Date of Award

2021

Degree Type

Thesis

Degree Name

Doctor of Philosophy

School

School of Arts & Humanities

First Advisor

Associate Professor Stuart Medley

Second Advisor

Dr Christopher Kueh

Abstract

Beholding a comic is ideally, a pleasure. The work informs, entertains and stimulates the mind in some way. There is no gainsaying which works will affect which beholders howsoever it does, yet the expecta­tion of pleasure from a work of comics makes behold­ers seek it. Making the comic is also a pleasure, even if the process can be long-winded, winding and dif­ficult. The maker wants to give others the same plea­sure they drew from beholding comics, but in their way, making their vision of Batman, Lieutenant Blue­berry or, their own story worlds. What this research seeks to explain are many of the considerations and constraints that makers have when producing a work of comics, which can often shape the finished arte­fact in ways that are not obvious by looking at it. In specific, it seeks to answer a narrower question: can exploring the way tacit knowledge accumulates and is applied, offer a ‘thick’ understanding of comics?

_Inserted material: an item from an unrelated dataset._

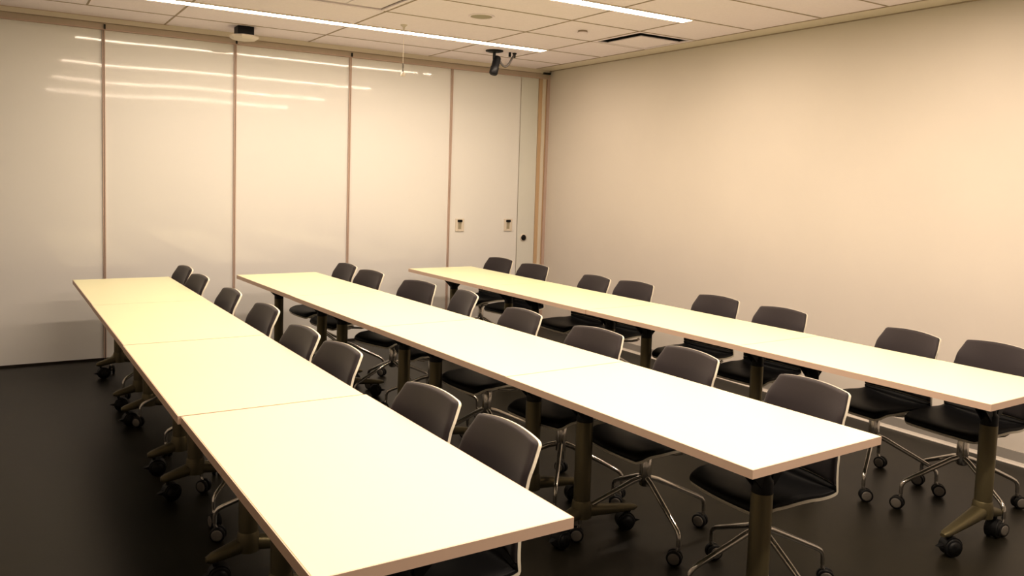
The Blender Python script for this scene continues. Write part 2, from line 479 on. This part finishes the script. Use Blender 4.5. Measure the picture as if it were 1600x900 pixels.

Michael Polanyi argues that tacit knowledge is knowing more than you can say, which in comics is the knowledge makers possess about tools, sur­faces, materials, storytelling, pacing, mise en panel and logistics among others. This knowledge is rare­ly codified. In the comic as commodity, it is hidden from view so that beholders may immerse themselves in the work. Unknown is the iterative process that went into making a work: the moment of inspiration; grappling with the ideas via voluminous preparatory works; handling of materials and tools; working out the logistic dimension and constraints that will deter­mine the type of encounter with the work beholders will have. I propose a Cycle of Erotics as a means to codify this knowledge and give critical commentators another lens for their use in analysing comics; a way of looking through and not just at comics.

Access Note

Some images and graphic novels are not available in this version of the thesis.